Grujecznik zgubił liście od razu i dawno temu Do Miry mam rzut beretem i u niej się pięknie wybarwił...
Pilnuj gminy, bo za pieniądze i najbardziej uparci potrafią się złamać.. bloki obok... porażka.
Patrzyłam dzisiaj na moje ambrowce i może 30% liści żółtych, reszta nadal zielona... W nocy cieplutko, oby tak było jak najdłuże, bo mam ochotę za tydzień podziałać w ogrodzie. Tylko gdzie to słońce??

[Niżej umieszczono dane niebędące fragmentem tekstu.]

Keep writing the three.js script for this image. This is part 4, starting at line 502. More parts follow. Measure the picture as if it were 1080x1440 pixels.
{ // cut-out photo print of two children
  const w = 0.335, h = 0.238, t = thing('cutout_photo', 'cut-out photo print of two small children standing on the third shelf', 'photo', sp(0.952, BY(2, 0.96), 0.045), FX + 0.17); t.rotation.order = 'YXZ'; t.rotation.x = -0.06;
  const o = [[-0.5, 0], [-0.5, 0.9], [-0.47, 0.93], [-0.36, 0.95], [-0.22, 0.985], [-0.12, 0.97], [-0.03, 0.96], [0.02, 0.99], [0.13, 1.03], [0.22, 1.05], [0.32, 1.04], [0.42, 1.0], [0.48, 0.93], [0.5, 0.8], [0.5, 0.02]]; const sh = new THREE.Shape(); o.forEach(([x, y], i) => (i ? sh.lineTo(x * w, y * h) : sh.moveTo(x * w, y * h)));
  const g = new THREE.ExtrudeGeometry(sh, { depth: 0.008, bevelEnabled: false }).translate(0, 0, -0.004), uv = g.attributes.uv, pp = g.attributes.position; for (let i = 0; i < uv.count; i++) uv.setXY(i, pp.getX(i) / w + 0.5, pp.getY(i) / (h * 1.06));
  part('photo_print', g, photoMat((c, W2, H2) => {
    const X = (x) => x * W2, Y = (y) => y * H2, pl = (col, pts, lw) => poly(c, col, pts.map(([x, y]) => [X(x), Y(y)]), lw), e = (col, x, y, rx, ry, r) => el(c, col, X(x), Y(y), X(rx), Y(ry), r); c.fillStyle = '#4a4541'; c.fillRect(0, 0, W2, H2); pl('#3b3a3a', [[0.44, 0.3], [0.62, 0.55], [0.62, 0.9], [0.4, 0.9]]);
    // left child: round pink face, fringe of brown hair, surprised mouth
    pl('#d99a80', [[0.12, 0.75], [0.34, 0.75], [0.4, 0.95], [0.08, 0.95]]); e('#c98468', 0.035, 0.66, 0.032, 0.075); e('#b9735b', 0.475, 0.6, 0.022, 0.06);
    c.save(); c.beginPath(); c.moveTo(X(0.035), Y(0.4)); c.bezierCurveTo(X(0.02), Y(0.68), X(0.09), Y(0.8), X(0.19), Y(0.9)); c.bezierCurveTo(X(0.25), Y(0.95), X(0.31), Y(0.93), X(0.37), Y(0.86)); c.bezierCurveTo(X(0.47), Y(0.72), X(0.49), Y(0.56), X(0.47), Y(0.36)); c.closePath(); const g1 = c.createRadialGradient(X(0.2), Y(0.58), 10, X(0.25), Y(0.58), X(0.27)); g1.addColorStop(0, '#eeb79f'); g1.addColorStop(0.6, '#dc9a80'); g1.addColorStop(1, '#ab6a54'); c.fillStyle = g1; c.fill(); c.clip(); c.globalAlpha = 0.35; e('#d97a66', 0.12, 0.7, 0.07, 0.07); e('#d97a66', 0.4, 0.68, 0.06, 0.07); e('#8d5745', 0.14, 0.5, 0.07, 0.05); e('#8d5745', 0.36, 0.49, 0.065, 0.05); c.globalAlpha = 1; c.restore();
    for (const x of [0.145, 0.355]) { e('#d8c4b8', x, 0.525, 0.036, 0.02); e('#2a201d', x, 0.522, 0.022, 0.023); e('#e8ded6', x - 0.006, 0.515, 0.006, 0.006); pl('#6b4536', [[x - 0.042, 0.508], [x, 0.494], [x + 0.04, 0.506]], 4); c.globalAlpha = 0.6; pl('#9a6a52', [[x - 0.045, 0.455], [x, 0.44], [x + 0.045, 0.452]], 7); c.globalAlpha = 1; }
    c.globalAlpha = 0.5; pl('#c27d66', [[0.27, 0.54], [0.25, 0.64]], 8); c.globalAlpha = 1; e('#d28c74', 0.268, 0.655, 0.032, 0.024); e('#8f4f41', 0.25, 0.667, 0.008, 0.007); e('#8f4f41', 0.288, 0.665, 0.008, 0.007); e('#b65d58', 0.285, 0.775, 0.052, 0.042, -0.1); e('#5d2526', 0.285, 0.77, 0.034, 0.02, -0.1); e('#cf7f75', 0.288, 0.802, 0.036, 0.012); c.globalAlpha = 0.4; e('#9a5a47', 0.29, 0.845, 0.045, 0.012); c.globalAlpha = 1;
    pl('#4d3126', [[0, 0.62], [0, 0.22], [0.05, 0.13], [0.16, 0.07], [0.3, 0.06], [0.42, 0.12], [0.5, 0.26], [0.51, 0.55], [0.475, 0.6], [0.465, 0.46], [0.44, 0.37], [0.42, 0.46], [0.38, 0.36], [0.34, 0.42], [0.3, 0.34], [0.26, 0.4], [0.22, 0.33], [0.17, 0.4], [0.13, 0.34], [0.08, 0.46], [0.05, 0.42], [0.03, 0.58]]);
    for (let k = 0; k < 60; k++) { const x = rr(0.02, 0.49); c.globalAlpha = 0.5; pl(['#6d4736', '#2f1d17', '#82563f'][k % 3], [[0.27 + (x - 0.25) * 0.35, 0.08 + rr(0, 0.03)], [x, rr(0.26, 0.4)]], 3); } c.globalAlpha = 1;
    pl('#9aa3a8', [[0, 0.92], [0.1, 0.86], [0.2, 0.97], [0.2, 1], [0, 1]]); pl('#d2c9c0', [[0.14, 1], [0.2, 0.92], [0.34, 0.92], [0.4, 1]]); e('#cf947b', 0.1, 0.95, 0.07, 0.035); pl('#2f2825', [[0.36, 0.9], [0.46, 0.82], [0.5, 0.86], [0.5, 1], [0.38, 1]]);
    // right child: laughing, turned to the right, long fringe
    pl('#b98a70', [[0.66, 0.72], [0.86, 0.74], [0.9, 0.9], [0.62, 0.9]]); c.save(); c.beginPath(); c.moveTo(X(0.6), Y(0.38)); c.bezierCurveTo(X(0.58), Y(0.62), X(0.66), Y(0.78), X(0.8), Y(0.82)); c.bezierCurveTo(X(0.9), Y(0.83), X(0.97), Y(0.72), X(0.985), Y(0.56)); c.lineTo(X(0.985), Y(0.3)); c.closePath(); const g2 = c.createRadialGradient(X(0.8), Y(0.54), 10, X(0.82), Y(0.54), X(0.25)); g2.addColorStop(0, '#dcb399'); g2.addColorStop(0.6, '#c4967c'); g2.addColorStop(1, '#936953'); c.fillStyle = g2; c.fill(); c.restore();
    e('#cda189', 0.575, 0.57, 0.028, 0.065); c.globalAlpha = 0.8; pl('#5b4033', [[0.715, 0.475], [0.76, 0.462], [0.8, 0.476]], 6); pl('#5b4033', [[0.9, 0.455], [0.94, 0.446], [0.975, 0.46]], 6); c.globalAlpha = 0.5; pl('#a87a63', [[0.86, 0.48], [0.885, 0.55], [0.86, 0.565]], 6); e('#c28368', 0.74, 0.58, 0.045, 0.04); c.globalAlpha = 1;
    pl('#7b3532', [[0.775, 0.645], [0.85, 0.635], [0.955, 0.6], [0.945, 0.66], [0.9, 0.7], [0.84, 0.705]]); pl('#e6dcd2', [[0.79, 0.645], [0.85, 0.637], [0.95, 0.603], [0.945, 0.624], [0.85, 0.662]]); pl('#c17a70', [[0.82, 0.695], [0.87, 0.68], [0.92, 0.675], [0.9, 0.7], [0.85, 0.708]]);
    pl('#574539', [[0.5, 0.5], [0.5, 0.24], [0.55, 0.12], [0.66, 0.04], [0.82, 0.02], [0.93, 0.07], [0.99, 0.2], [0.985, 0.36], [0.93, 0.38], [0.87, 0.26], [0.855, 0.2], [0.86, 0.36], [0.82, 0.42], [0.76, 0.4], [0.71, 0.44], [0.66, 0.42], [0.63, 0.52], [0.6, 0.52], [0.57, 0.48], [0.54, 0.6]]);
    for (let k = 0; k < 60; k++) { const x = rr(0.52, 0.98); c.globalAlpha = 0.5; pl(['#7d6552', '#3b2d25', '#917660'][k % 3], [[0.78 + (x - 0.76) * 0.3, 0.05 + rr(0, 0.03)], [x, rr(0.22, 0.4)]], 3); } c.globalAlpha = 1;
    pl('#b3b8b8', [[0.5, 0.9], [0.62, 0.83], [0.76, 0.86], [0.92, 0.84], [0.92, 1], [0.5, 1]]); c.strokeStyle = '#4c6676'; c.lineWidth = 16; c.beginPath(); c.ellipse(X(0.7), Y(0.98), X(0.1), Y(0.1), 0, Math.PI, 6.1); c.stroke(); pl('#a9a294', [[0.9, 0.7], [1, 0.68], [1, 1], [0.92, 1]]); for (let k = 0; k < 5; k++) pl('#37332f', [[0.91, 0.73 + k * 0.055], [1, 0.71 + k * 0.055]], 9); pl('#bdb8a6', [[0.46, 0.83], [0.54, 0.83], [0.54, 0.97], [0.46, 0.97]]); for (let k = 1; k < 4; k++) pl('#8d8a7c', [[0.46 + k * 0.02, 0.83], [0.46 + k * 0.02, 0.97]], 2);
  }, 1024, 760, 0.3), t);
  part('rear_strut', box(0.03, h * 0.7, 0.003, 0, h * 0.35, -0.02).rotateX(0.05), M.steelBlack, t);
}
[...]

We Wrocku zapowiadali nawet 17 stopni, jest więc szansa , że jeszcze podziałasz w ogrodzie. Ja jutro w końcu u siebie będę sadzić cebule, więc też liczę na dobrą pogodę. Pozdrawiam
A u nas dzis troche słonca było, nawet zakładałam okulary słoneczne momentami jak prowadziłam auto i łaziłam po cmentarzu. A jutro ma byc go jeszcze więcej
Pozdrawiam !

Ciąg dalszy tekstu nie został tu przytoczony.